Clube FII: Como você vê a evolução do mercado de FIIs no Brasil ao longo dos anos, quais mudanças você considera mais significativas na indústria? Quais são suas perspectivas para o futuro dos FIIs no Brasil, existem novas oportunidades que você acredita que ainda não foram exploradas?
Eu acho que o fundamental seria que os investidores institucionais tomassem ciência do que eles têm que fazer com o dinheiro dos funcionários que viabilizam esses fundos e começassem a investir em fundo imobiliário. Sabe, esse negócio de ficar investindo em instituições financeiras que têm problema dá toda a impressão de que tem muita coisa estranha a ser investigada por trás.
Eu acho que os fundos imobiliários já deveriam ser alvo de investimento dos investidores institucionais, sem dúvida nenhuma. Investidor estrangeiro investe em fundo imobiliário no Brasil. Então eu acho que esse é um mercado que tem que olhar para o mercado de fundo imobiliário porque essa indústria dos fundos imobiliários tem financiado e viabilizado empreendimentos imobiliários por muitos lugares do Brasil.

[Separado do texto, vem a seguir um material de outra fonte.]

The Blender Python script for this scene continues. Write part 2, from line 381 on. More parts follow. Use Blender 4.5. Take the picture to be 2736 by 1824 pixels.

Foi muito difícil, no começo, a gente sair dos investimentos em São Paulo. Eu tive muita dificuldade com os fundos imobiliários que eu trabalhei fora de São Paulo. E hoje a gente percebe que os investidores estão começando a tomar ciência de que realmente vale a pena.
Queremos expandir novos fundos imobiliários no Nordeste, por exemplo, o que sempre foi muito difícil de fazer. Mais fundos imobiliários voltados para empreendimentos, vamos dizer assim, na área de hotelaria, que tem muito poucos ainda, estão começando a surgir. A área de hotelaria sempre foi tratada pelos operadores hoteleiros com um certo descaso em relação ao investidor através de fundo imobiliário. E agora eu vejo que estão surgindo novos fundos focados nisso, isso que pode fazer essa indústria crescer ainda mais.
Clube FII: Algum outro ponto que gostaria de destacar?
Foi criada uma associação internacional dos fundos imobiliários num evento que aconteceu em Estocolmo há poucos meses, sendo que vários países estavam presentes com as suas associações nacionais de fundos imobiliários. E nós não temos essa associação nacional. Entendo que o próximo passo que a gente tinha que ter é a criação de uma associação brasileira dos fundos imobiliários para que a gente possa defender os interesses dessa indústria e fazer essa indústria crescer cada vez mais.